Von der deutschen Todesmusik ging es dann geradewegs ab nach Schweden – Demonical besetzten die Bühne. Mit dem Titeltrack ihres aktuellen Albums Towards Greater Gods als Opener stellten sie dann auch direkt klar, was jetzt Sache ist: Moshen. Leider gab es offensichtlich technische Probleme, weshalb eine der beiden Gitarren ausfiel und das langwierige Beheben dieses Fehlers hatte zur Folge, dass Demonical nicht einmal ihr komplettes Set spielen konnten. Äußerst schade, da viele Fans ihrer Musik da zu seien schienen, was ich anhand der vielen Shirtträger festmachen konnte. Ich hätte mich auch gefreut, mehr von ihnen zu erleben – hoffentlich kommen sie wieder, um zu beenden was sie angefangen haben!
Für die nächste Band sind glaube ich, dass noch keine Worte erfunden worden, um zu beschreiben, was sie dort ablieferten. Die Rede ist von Just Before Dawn, bei denen seit diesem Jahr der unglaubliche Dave Ingram (u.a.
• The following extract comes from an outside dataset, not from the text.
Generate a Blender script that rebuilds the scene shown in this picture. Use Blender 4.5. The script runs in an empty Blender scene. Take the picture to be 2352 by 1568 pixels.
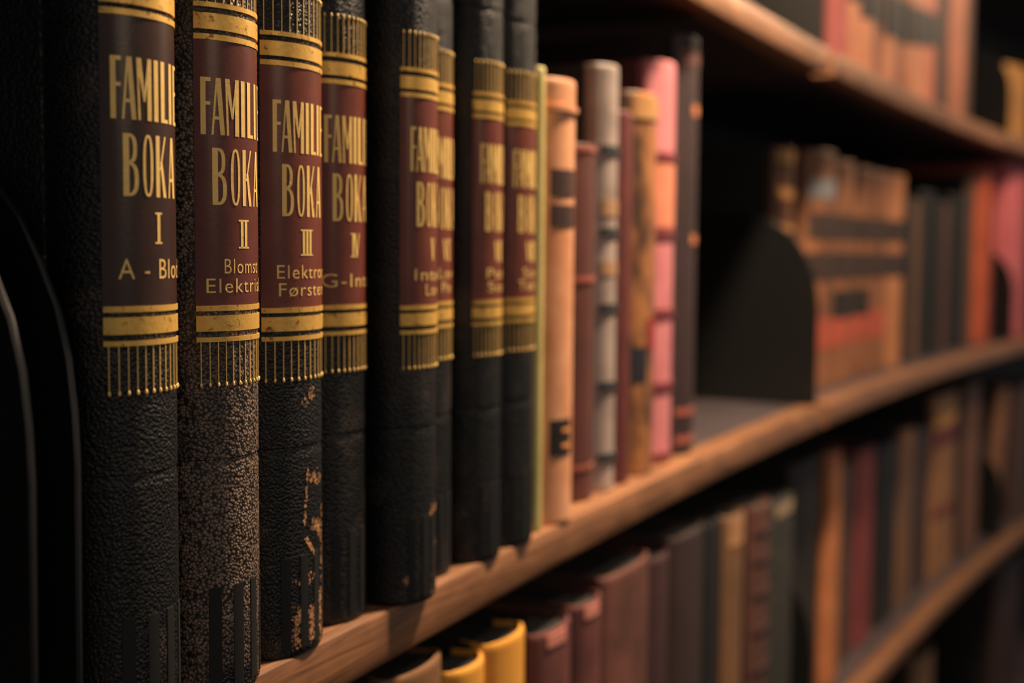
import bpy, bmesh, math, random
from mathutils import Vector, Matrix

# ------------------------------------------------------------------ frame of the place
# Lengths are in "label heights" (L metres); the shelves follow a large circle, as in a round library.
L = 0.072
PITCH, ROLL, FPX = 0.0701, 0.0072, 2957.7
PHI0, KAP, X0, Y0 = 0.4074, 0.0072, -1.40, 4.4038
CAMZ = 1.50                       # camera height (m)
BASE = -1.73                      # top of the middle shelf below the camera (L)
PITCH_SHELF = 3.99                # shelf spacing (L)
THICK = 0.26                      # board thickness (L)
FRONT = 0.058                     # front edge of the boards (L, towards the room)

def path(s, n=0.0):
    ph = PHI0 + KAP * s
    return (X0 + (math.cos(PHI0) - math.cos(ph)) / KAP + n * math.cos(ph),
            Y0 + (math.sin(ph) - math.sin(PHI0)) / KAP - n * math.sin(ph))
def W(s, n, z):                   # s along the shelf, n out of the shelf, z above the middle shelf
    x, y = path(s, n)
    return Vector((x * L, y * L, CAMZ + (BASE + z) * L))
def heading(s):
    ph = PHI0 + KAP * s
    return math.atan2(math.cos(ph), math.sin(ph))

scene = bpy.context.scene
COL = scene.collection

# ------------------------------------------------------------------ camera
cam_d = bpy.data.cameras.new('camera')
cam = bpy.data.objects.new('camera', cam_d)
COL.objects.link(cam)
fw = Vector((0, math.cos(PITCH), -math.sin(PITCH)))
up = Vector((0, math.sin(PITCH), math.cos(PITCH)))
rt = Vector((1, 0, 0))
r2 = math.cos(ROLL) * rt + math.sin(ROLL) * up
u2 = math.cos(ROLL) * up - math.sin(ROLL) * rt
M = Matrix((r2, u2, -fw)).transposed().to_4x4()
M.translation = Vector((0, 0, CAMZ))
cam.matrix_world = M
cam_d.sensor_width = 36.0
cam_d.lens = 36.0 * FPX / 2352.0
cam_d.clip_start = 0.01
cam_d.dof.use_dof = True
cam_d.dof.focus_distance = 5.0 * L
cam_d.dof.aperture_fstop = 7.2
cam_d.dof.aperture_blades = 0
scene.camera = cam

# ------------------------------------------------------------------ world and lights
w = bpy.data.worlds.new('world'); scene.world = w
w.use_nodes = True
bg = w.node_tree.nodes['Background']
bg.inputs[0].default_value = (1.0, 0.97, 0.95, 1)
bg.inputs[1].default_value = 0.14

def lamp(name, s, n, z, power, size, target, col=(1.0, 0.73, 0.48)):
    d = bpy.data.lights.new(name, 'AREA'); d.shape = 'DISK'
    d.size = size * L; d.energy = power; d.color = col
    o = bpy.data.objects.new(name, d); COL.objects.link(o)
    o.location = W(s, n, z)
    o.rotation_euler = (W(*target) - o.location).to_track_quat('-Z', 'Y').to_euler()
    return o
lamp('library_lamp', 7.0, 2.6, 9.5, 15.5, 1.1, (5.5, 0, 1.0))
lamp('library_lamp', 21.5, 4.8, 9.0, 4.6, 1.5, (19, 0, 2.0))
lamp('frontal_fill', -2.0, 16.0, 7.0, 1.15, 7.0, (5, 0, 1.5))  # added soft fill from the unseen room side, evens the light on the spines

vs = scene.view_settings
scene.display_settings.display_device = 'sRGB'
vs.view_transform = 'Standard'; vs.look = 'None'; vs.gamma = 1.0
vs.use_curve_mapping = False
vs.exposure = 0.0

# ------------------------------------------------------------------ materials
def srgb(r, g, b):
    f = lambda c: (c / 12.92 if c <= 0.04045 else ((c + 0.055) / 1.055) ** 2.4)
    return (f(r / 255), f(g / 255), f(b / 255), 1)
def nt(name):
    m = bpy.data.materials.new(name); m.use_nodes = True
    return m, m.node_tree, m.node_tree.nodes['Principled BSDF']
def node(t, kind, **kw):
    n = t.nodes.new(kind)
    for k, v in kw.items():
        if k in n.inputs.keys(): n.inputs[k].default_value = v
        else: setattr(n, k, v)
    return n
def coords(t, scale=(1, 1, 1), rand=True):
    tc = node(t, 'ShaderNodeTexCoord')
    mp = node(t, 'ShaderNodeMapping'); mp.inputs['Scale'].default_value = scale
    t.links.new(tc.outputs['Object'], mp.inputs['Vector'])
    if rand:
        oi = node(t, 'ShaderNodeObjectInfo')
        ml = node(t, 'ShaderNodeMath', operation='MULTIPLY'); ml.inputs[1].default_value = 37.0
        t.links.new(oi.outputs['Random'], ml.inputs[0])
        t.links.new(ml.outputs[0], mp.inputs['Location'])
    return mp
def ramp(t, fac, a, b, c0=(0, 0, 0, 1), c1=(1, 1, 1, 1)):
    r = node(t, 'ShaderNodeValToRGB')
    r.color_ramp.elements[0].position = a; r.color_ramp.elements[0].color = c0
    r.color_ramp.elements[1].position = b; r.color_ramp.elements[1].color = c1
    t.links.new(fac, r.inputs[0]); return r
def math_n(t, op, a, b=None):
    m = node(t, 'ShaderNodeMath', operation=op)
    for i, v in enumerate((a, b)):
        if v is None: continue
        if isinstance(v, (int, float)): m.inputs[i].default_value = v
        else: t.links.new(v, m.inputs[i])
    return m.outputs[0]

def leather(name, base, worn, wear=0.3, rough=0.40, grain=1080, depth=0.00030, patch=30, spots=0.55):
    """pebbled leather; the tops of the pebbles are rubbed to the worn colour inside noise patches"""
    m, t, b = nt(name)
    mp = coords(t)
    wob = node(t, 'ShaderNodeTexNoise', Scale=260.0, Detail=2.0)
    t.links.new(mp.outputs[0], wob.inputs['Vector'])
    add = node(t, 'ShaderNodeMixRGB', blend_type='LINEAR_LIGHT'); add.inputs[0].default_value = 0.00035
    t.links.new(mp.outputs[0], add.inputs[1]); t.links.new(wob.outputs['Color'], add.inputs[2])
    vo = node(t, 'ShaderNodeTexVoronoi', feature='F1', Scale=float(grain))
    t.links.new(add.outputs[0], vo.inputs['Vector'])
    peb = ramp(t, vo.outputs['Distance'], 0.12, 0.75, (1, 1, 1, 1), (0, 0, 0, 1))
    n1 = node(t, 'ShaderNodeTexNoise', Scale=float(patch), Detail=5.0, Roughness=0.62)
    t.links.new(mp.outputs[0], n1.inputs['Vector'])
    n2 = node(t, 'ShaderNodeTexNoise', Scale=float(patch) * 14, Detail=3.0)
    t.links.new(mp.outputs[0], n2.inputs['Vector'])
    big = ramp(t, n1.outputs['Fac'], spots, spots + 0.16)
    f = math_n(t, 'MULTIPLY', big.outputs[0], peb.outputs[0])
    f = math_n(t, 'MULTIPLY', f, n2.outputs['Fac'])
    f = math_n(t, 'MULTIPLY', f, wear * 2.0)
    mix = node(t, 'ShaderNodeMixRGB'); mix.inputs[1].default_value = base; mix.inputs[2].default_value = worn
    t.links.new(f, mix.inputs[0]); t.links.new(mix.outputs[0], b.inputs['Base Color'])
    b.inputs['Roughness'].default_value = rough
    bp = node(t, 'ShaderNodeBump', Strength=0.9, Distance=depth)
    t.links.new(peb.outputs[0], bp.inputs['Height']); t.links.new(bp.outputs[0], b.inputs['Normal'])
    return m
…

Down Among The Dead Men, ex – Benediction, ex – Bolt Thrower) ruft. Mit ihrem fantastischen Sound, eingängigem Gitarrenspiel, aber vor allem ihrem neuen Sänger, krempelten sie die Zuhörerschaft mit Songs wie Outnumbered auf links und sorgten tatsächlich dafür, dass der ein oder andere Deathmetal – Fan vor der Bühne eine Träne verdrückte und das nicht wegen herumfuchtelnder Ellenbogen. Dieses überwältigende Konzert hat dafür gesorgt, dass das Wetter plötzlich egal war und das Protzen 2018 als unvergesslich abgestempelt werden dürfte, zumindest für mich persönlich.
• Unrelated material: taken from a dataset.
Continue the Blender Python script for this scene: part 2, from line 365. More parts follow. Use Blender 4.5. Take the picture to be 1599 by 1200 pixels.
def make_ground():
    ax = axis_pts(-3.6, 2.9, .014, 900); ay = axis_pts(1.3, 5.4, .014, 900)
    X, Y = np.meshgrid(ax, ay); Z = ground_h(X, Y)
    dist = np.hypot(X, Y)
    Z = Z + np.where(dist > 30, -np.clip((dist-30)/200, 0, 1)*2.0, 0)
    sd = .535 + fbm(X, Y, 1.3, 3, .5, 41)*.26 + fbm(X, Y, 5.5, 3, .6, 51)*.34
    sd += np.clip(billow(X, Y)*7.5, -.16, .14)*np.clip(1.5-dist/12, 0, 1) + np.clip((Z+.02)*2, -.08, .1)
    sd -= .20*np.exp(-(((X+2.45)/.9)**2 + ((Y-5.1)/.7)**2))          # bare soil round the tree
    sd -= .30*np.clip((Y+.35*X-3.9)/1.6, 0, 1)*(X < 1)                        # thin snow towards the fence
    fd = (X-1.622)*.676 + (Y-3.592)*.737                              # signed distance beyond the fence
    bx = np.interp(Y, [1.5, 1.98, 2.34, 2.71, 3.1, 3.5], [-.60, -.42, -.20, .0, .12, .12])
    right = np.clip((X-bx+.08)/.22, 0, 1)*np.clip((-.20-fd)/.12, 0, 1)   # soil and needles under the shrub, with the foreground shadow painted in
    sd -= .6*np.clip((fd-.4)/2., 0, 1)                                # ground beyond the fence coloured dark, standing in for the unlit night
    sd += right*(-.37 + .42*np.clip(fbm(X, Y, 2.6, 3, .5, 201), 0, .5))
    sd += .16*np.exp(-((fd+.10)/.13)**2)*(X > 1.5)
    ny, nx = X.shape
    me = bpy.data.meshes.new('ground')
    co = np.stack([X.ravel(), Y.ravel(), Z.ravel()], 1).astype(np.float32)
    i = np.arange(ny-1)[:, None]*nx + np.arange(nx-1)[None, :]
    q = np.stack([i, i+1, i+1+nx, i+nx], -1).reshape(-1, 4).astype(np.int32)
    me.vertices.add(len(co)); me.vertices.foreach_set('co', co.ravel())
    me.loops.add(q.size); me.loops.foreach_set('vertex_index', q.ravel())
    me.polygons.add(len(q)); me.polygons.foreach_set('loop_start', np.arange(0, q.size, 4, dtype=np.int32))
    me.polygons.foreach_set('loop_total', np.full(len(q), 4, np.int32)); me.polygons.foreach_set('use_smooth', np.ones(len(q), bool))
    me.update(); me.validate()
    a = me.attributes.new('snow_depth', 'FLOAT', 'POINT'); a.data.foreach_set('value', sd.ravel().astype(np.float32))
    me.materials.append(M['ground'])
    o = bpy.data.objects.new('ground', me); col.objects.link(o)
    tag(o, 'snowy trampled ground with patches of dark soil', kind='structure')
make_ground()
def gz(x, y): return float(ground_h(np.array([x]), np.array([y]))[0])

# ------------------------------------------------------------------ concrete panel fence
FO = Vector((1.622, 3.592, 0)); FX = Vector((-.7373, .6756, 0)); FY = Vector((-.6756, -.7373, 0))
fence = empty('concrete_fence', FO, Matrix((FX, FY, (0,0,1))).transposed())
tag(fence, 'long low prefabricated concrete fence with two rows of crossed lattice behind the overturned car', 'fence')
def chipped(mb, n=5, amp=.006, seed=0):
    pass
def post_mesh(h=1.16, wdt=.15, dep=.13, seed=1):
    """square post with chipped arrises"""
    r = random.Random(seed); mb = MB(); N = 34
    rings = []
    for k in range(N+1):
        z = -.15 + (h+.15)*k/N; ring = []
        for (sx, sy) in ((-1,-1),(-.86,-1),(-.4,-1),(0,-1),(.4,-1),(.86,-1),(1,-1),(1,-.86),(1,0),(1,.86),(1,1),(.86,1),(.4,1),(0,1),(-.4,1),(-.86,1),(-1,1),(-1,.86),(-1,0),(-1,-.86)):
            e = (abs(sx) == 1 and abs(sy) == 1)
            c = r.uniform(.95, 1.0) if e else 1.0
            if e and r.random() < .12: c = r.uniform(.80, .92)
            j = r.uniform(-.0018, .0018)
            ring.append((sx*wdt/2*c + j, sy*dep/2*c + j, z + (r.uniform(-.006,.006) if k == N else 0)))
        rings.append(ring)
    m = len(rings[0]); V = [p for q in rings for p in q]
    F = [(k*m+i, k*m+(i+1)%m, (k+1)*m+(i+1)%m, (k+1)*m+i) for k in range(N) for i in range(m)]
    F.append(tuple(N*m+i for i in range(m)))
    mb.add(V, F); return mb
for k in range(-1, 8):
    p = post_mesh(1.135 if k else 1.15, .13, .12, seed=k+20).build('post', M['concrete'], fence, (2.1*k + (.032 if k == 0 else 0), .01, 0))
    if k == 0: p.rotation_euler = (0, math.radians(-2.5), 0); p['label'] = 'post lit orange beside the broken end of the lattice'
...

Jedoch folgte noch der Headliner Entombed A.D. und man sah Herrn Petrov zum zweiten Male über die Bühne herrschen – keineswegs vom vergangenen Abend eingerostet oder müde. Leider bin ich auch nur ein Mensch und da ich nach Just Before Dawn und einem kurzen Treffen mit Dave Ingram mit meinen Gedanken auf einem fremden Planeten war, zog Entombed teilweise an mir vorbei, ohne dass ich Notiz davon nahm, obwohl ich vor der Bühne stand. Nichts desto trotz groovten sie mich mit einschlägigen Titeln wie Second To None einige Male aus meiner Death Metal bedingten Trance und zwangen auch mich zum mitbangen. Zu sagen, dass dies ein guter Abschluss für ein Festival war, wäre äußerst untertrieben.
Wenn man Anschließend noch im Partyzelt vorstellig wurde, konnte man noch einige Klassiker der Rock- und Metalszene hören, seine restlichen Getränkemarken einlösen und deutlich angeschmetterte Debauchery Bandmitglieder umherwanken sehen.
Alles in allem war das Protzen zwar nass und kalt, aber doch mit einigen Kapellen gespickt, die einen die Unannehmlichkeiten vergessen und das Erleben ließen, was alle Festivalbesucher verbindet: Die beste Mucke dieser Galaxie. Bis zum nächsten Jahr!